In the comments, Michael properly called me on an incorrect thirtysomething reference in an earlier review. He was right – the Michael & Elliot company was not out of business at the beginning of the series. But the gist of what I recalled was correct – the story started in the middle of events, but that was that the company was failing, flailing, en route to its demise.

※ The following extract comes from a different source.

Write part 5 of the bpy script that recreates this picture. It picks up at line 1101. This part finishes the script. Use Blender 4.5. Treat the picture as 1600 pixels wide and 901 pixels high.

Which leads us quite nicely to the review of the pilot of Brothers & Sisters, directed by thirtysomething star Ken Olin and with a supporting performance by thirtysomething star Patricia Wettig. It’s built around a family with a family business – not everyone’s involved, but a few are. And at this point, the business appears to be in trouble. In this case, there are some financial irregularities popping up. That’s half of what’s going on. The other is that the semi-estranged daughter is visiting home with an eye for moving her conservative radio show career onto television. (It’s part of a certain liberal-versus-conservative theme going on here that is more about team versus team than about actual conflicting beliefs. However, doing this is part of a not-unreasonable effort showing up places to show that TV can portray a stated conservative or religious soul without the automatically being hypocritical or evil.)

The daughter is played by Ally McBeal. Oh, okay, it’s the actress who played Ally McBeal, but the whole cast is made up of that guy from Picket Fences, that gal from Six Feet Under, that nun who used to fly… enough to interfere with thinking of these people as a family This is an effect that is likely to fade with further viewings, but not as much as it should, because this show is so much about the conflicts within the family that there really isn’t that underlying sense of similarity that will make you quite believe it’s a family. There’s more to a family than bickering.

All in all, it’s moment after moment of conflicting, forboding, and the downside of drama withut any sense of hope. It’s all the wife being cheated on, the uncle playing with the books, the controlling fiancee, the druggie brother. There are characters there, but they don’t achieve the level of “interesting” yet. There are enough characters running around that we don’t get enough of any one of them in the pilot to really identify with them.

Apparently, this series had a lot of thrashing going on behind the scenes, with cast and key crew changes. Perhaps it will shake out with a stronger center after the pilot… but all in all, despite having actors I like, there’s not enough here to make it recommendable.